Apocalipse.
Desde que nos demos por gente, o tema do Apocalipse ou do pós-apocalipse sempre foi abordado de diversas formas, sejam por livros de ficção científica, em religiões, em filmes, em ensaios, e em todo tipo de aspecto que a cultura humana poderia retratá-lo, porém, boa parte sempre retrata o Apocalipse como algo com prazo. Algo previsto. Como uma promoção de supermercado que vai até semana que vem, como uma contagem regressiva para o filme que você quer tanto ver estrear no cinema, ou então a chegada da sexta-feira.
Uma percepção um tanto quanto ridícula, pois todas as tragédias cujas consequências são irreversíveis nunca são e serão previsíveis, muitos menos entrarão pela porta da frente com aviso prévio e tocando sua campainha.
O Apocalipse vai entrar pela porta dos fundos, em plena madrugada, rasgará o pescoço de todos os que você ama e você só de dará conta depois que o sol aparecer na alvorada do dia seguinte. Ele te trará o inferno te pegando de calças curtas. E você saberá que aquilo é o Apocalipse pois você só descobrirá a verdade tarde demais para fazer algo a respeito.
Porém, a coisa mais terrível para o cidadão comum, como eu e você, não é o apocalipse. É que, justamente, NÃO haja um Apocalipse.
Não terá o mundo desértico de Mad Max ou Fallout, onde a civilização como conhecemos morre em um inverno nuclear e renasce em seu estado pré histórico, primitivo e bárbaro.
Muito menos nas distopias de Blade Runner ou Juiz Dredd que traz uma sociedade cuja singularidade tecnológica transformou o futuro no passado, ou qualquer outra pós-hecatombe terrível.
Na verdade, seria um grande alívio e muito conveniente se fosse apenas isso.
Não quero ser prepotente e nem presunçoso, mas imagino que quase todo cidadão que tem consciência da agrura que é viver em uma cidade contemporânea se jubilaria sabendo que algum meteoro ou cataclisma irá destruir o dia de amanhã e o livrará de precisar acordar cedo no dia seguinte, de ser enlatado em transportes públicos cheios de corpos asquerosos e malcheirosos à sua volta.
De trabalhar em um emprego que detesta do fundo do âmago, mas que precisa ser mantido por não ter escolha a não ser correr a corrida dos ratos pela necessidade de pagar as contas e sobreviver na complexa sociedade em que a condição do homem pariu e vem alimentando até hoje.

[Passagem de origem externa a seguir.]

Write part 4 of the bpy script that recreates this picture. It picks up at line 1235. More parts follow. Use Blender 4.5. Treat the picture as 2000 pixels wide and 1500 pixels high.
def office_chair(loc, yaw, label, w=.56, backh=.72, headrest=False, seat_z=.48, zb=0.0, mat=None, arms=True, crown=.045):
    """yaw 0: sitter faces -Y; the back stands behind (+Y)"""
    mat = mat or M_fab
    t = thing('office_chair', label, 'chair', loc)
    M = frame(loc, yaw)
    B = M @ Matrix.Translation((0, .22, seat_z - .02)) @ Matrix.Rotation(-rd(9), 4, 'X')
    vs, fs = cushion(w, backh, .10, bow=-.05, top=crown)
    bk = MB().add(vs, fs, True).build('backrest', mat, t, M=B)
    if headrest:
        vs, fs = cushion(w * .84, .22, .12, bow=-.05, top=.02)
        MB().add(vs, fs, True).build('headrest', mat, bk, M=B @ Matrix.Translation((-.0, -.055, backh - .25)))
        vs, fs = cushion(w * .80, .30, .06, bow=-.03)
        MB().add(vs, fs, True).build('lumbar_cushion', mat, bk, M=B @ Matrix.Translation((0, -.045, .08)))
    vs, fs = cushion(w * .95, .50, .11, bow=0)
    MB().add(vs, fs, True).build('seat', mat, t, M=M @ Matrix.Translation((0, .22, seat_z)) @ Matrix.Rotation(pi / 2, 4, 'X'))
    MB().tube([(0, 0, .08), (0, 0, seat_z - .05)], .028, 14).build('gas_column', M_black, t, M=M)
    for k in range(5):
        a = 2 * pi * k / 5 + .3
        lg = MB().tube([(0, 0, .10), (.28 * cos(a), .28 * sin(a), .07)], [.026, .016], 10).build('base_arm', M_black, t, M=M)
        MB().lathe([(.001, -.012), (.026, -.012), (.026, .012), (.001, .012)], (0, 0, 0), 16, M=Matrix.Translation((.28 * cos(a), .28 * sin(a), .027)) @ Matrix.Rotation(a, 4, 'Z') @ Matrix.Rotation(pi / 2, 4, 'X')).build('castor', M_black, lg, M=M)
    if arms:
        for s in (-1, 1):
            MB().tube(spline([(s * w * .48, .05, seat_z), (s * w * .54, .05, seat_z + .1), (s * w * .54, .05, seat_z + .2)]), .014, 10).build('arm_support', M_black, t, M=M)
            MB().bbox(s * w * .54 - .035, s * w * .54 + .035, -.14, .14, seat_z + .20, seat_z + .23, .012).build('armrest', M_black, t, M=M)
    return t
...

De se livrar de todas as responsabilidades e ver todas elas sendo destruías por um cogumelo atômico colossal visível do cosmos, uma seca terrível, uma inversão dos polos magnéticos ou o grande Irmão de 1984.
O medo REAL é, ironicamente, de algo muito mais provável e previsível de acontecer: o medo de que todas as grandes instituições conhecidas como família, economia, nação, simplesmente descentralize em um novo formato, onde todas as inseguranças do cidadão comum se tornem realidade.
A idéia de um futuro utópico é um milhão de vezes mais terrível que uma distopia, com, por exemplo, descobrir que seu nicho é pego em um completo estado de fluxo, como foi a Revolução Industrial.
Descobrir que o mundo não acabou, mas sim que você que é ultrapassado.
E que você, em cima de seu túmulo, terá outro, outro, e mais outro, para te soterrar até o fim dos dias.